-- START --
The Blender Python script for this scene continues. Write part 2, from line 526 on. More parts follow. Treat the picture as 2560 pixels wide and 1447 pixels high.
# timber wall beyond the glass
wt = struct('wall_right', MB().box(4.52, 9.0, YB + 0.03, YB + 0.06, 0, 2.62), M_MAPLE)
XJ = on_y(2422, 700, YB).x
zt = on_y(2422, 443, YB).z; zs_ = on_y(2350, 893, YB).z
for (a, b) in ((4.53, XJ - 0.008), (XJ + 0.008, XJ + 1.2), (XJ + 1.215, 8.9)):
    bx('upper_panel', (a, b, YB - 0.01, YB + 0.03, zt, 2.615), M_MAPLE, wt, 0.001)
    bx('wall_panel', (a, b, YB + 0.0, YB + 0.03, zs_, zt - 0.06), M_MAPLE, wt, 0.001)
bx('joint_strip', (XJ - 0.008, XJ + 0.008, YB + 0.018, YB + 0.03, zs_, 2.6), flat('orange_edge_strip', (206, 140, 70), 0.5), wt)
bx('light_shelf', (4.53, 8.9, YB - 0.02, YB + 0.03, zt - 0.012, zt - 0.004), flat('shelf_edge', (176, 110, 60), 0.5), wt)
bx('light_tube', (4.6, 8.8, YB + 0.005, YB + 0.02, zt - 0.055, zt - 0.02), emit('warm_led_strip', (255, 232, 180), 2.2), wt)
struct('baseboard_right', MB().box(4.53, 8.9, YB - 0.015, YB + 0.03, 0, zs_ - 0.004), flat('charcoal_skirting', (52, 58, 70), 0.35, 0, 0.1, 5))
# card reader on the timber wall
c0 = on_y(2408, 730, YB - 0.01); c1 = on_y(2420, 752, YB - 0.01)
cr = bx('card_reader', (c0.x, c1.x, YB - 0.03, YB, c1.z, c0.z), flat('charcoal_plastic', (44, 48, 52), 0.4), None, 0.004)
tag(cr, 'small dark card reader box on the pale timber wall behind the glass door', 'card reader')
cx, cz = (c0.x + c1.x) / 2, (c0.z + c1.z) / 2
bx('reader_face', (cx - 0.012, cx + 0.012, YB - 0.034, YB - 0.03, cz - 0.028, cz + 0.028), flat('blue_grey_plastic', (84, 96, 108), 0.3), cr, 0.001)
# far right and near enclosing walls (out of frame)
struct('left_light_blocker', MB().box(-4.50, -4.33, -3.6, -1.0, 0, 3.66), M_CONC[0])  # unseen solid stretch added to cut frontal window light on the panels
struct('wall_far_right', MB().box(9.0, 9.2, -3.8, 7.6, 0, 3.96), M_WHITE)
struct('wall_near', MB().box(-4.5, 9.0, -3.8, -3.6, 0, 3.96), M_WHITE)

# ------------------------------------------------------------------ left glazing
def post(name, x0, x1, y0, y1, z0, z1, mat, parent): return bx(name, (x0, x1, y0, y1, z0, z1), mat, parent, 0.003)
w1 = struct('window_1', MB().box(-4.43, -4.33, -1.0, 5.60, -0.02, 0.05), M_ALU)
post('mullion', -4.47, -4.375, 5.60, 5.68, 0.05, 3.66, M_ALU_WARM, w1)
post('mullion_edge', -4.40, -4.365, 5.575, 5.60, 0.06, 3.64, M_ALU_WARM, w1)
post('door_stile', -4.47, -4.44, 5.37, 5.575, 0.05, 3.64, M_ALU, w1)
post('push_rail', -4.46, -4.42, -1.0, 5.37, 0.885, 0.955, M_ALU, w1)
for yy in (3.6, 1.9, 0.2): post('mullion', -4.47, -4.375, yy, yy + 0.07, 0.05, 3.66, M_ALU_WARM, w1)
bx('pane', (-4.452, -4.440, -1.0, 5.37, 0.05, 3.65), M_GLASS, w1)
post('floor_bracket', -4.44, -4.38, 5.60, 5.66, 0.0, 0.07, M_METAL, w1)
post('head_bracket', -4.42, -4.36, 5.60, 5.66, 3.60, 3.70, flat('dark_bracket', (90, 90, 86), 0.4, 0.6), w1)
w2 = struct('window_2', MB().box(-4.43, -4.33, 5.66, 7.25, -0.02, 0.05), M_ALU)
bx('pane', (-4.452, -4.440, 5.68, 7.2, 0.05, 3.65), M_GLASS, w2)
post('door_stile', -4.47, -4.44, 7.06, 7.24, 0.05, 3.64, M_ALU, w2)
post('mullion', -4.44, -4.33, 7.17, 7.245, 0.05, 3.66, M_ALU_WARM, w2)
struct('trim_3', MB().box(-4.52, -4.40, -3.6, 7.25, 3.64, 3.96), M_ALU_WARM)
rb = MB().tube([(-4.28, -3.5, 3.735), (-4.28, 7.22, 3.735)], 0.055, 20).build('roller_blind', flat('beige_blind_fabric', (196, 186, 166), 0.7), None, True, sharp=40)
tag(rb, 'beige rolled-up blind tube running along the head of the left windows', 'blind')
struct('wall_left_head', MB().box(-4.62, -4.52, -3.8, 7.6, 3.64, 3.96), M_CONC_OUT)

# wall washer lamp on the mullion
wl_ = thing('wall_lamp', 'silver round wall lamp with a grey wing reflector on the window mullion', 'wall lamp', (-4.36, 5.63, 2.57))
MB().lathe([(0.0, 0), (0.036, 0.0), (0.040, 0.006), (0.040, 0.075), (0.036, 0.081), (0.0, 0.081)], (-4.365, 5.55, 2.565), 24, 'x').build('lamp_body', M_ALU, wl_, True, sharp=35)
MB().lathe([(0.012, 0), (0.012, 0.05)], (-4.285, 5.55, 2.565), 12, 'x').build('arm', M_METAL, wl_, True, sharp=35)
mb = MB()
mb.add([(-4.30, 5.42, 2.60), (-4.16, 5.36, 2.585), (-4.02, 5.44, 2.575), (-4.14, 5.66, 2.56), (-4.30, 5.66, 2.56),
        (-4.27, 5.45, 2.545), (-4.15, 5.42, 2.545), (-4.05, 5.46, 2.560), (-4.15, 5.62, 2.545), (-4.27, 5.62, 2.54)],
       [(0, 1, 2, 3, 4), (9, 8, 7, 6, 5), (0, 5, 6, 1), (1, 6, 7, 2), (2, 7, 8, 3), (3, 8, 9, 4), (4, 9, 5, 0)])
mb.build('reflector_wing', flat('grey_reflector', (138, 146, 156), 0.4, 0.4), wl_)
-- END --
-- Problem to work on --
Print the whole listing again, exactly.

-- Response to this task --
The Blender Python script for this scene continues. Write part 2, from line 526 on. More parts follow. Treat the picture as 2560 pixels wide and 1447 pixels high.
# timber wall beyond the glass
wt = struct('wall_right', MB().box(4.52, 9.0, YB + 0.03, YB + 0.06, 0, 2.62), M_MAPLE)
XJ = on_y(2422, 700, YB).x
zt = on_y(2422, 443, YB).z; zs_ = on_y(2350, 893, YB).z
for (a, b) in ((4.53, XJ - 0.008), (XJ + 0.008, XJ + 1.2), (XJ + 1.215, 8.9)):
    bx('upper_panel', (a, b, YB - 0.01, YB + 0.03, zt, 2.615), M_MAPLE, wt, 0.001)
    bx('wall_panel', (a, b, YB + 0.0, YB + 0.03, zs_, zt - 0.06), M_MAPLE, wt, 0.001)
bx('joint_strip', (XJ - 0.008, XJ + 0.008, YB + 0.018, YB + 0.03, zs_, 2.6), flat('orange_edge_strip', (206, 140, 70), 0.5), wt)
bx('light_shelf', (4.53, 8.9, YB - 0.02, YB + 0.03, zt - 0.012, zt - 0.004), flat('shelf_edge', (176, 110, 60), 0.5), wt)
bx('light_tube', (4.6, 8.8, YB + 0.005, YB + 0.02, zt - 0.055, zt - 0.02), emit('warm_led_strip', (255, 232, 180), 2.2), wt)
struct('baseboard_right', MB().box(4.53, 8.9, YB - 0.015, YB + 0.03, 0, zs_ - 0.004), flat('charcoal_skirting', (52, 58, 70), 0.35, 0, 0.1, 5))
# card reader on the timber wall
c0 = on_y(2408, 730, YB - 0.01); c1 = on_y(2420, 752, YB - 0.01)
cr = bx('card_reader', (c0.x, c1.x, YB - 0.03, YB, c1.z, c0.z), flat('charcoal_plastic', (44, 48, 52), 0.4), None, 0.004)
tag(cr, 'small dark card reader box on the pale timber wall behind the glass door', 'card reader')
cx, cz = (c0.x + c1.x) / 2, (c0.z + c1.z) / 2
bx('reader_face', (cx - 0.012, cx + 0.012, YB - 0.034, YB - 0.03, cz - 0.028, cz + 0.028), flat('blue_grey_plastic', (84, 96, 108), 0.3), cr, 0.001)
# far right and near enclosing walls (out of frame)
struct('left_light_blocker', MB().box(-4.50, -4.33, -3.6, -1.0, 0, 3.66), M_CONC[0])  # unseen solid stretch added to cut frontal window light on the panels
struct('wall_far_right', MB().box(9.0, 9.2, -3.8, 7.6, 0, 3.96), M_WHITE)
struct('wall_near', MB().box(-4.5, 9.0, -3.8, -3.6, 0, 3.96), M_WHITE)

# ------------------------------------------------------------------ left glazing
def post(name, x0, x1, y0, y1, z0, z1, mat, parent): return bx(name, (x0, x1, y0, y1, z0, z1), mat, parent, 0.003)
w1 = struct('window_1', MB().box(-4.43, -4.33, -1.0, 5.60, -0.02, 0.05), M_ALU)
post('mullion', -4.47, -4.375, 5.60, 5.68, 0.05, 3.66, M_ALU_WARM, w1)
post('mullion_edge', -4.40, -4.365, 5.575, 5.60, 0.06, 3.64, M_ALU_WARM, w1)
post('door_stile', -4.47, -4.44, 5.37, 5.575, 0.05, 3.64, M_ALU, w1)
post('push_rail', -4.46, -4.42, -1.0, 5.37, 0.885, 0.955, M_ALU, w1)
for yy in (3.6, 1.9, 0.2): post('mullion', -4.47, -4.375, yy, yy + 0.07, 0.05, 3.66, M_ALU_WARM, w1)
bx('pane', (-4.452, -4.440, -1.0, 5.37, 0.05, 3.65), M_GLASS, w1)
post('floor_bracket', -4.44, -4.38, 5.60, 5.66, 0.0, 0.07, M_METAL, w1)
post('head_bracket', -4.42, -4.36, 5.60, 5.66, 3.60, 3.70, flat('dark_bracket', (90, 90, 86), 0.4, 0.6), w1)
w2 = struct('window_2', MB().box(-4.43, -4.33, 5.66, 7.25, -0.02, 0.05), M_ALU)
bx('pane', (-4.452, -4.440, 5.68, 7.2, 0.05, 3.65), M_GLASS, w2)
post('door_stile', -4.47, -4.44, 7.06, 7.24, 0.05, 3.64, M_ALU, w2)
post('mullion', -4.44, -4.33, 7.17, 7.245, 0.05, 3.66, M_ALU_WARM, w2)
struct('trim_3', MB().box(-4.52, -4.40, -3.6, 7.25, 3.64, 3.96), M_ALU_WARM)
rb = MB().tube([(-4.28, -3.5, 3.735), (-4.28, 7.22, 3.735)], 0.055, 20).build('roller_blind', flat('beige_blind_fabric', (196, 186, 166), 0.7), None, True, sharp=40)
tag(rb, 'beige rolled-up blind tube running along the head of the left windows', 'blind')
struct('wall_left_head', MB().box(-4.62, -4.52, -3.8, 7.6, 3.64, 3.96), M_CONC_OUT)

# wall washer lamp on the mullion
wl_ = thing('wall_lamp', 'silver round wall lamp with a grey wing reflector on the window mullion', 'wall lamp', (-4.36, 5.63, 2.57))
MB().lathe([(0.0, 0), (0.036, 0.0), (0.040, 0.006), (0.040, 0.075), (0.036, 0.081), (0.0, 0.081)], (-4.365, 5.55, 2.565), 24, 'x').build('lamp_body', M_ALU, wl_, True, sharp=35)
MB().lathe([(0.012, 0), (0.012, 0.05)], (-4.285, 5.55, 2.565), 12, 'x').build('arm', M_METAL, wl_, True, sharp=35)
mb = MB()
mb.add([(-4.30, 5.42, 2.60), (-4.16, 5.36, 2.585), (-4.02, 5.44, 2.575), (-4.14, 5.66, 2.56), (-4.30, 5.66, 2.56),
        (-4.27, 5.45, 2.545), (-4.15, 5.42, 2.545), (-4.05, 5.46, 2.560), (-4.15, 5.62, 2.545), (-4.27, 5.62, 2.54)],
       [(0, 1, 2, 3, 4), (9, 8, 7, 6, 5), (0, 5, 6, 1), (1, 6, 7, 2), (2, 7, 8, 3), (3, 8, 9, 4), (4, 9, 5, 0)])
mb.build('reflector_wing', flat('grey_reflector', (138, 146, 156), 0.4, 0.4), wl_)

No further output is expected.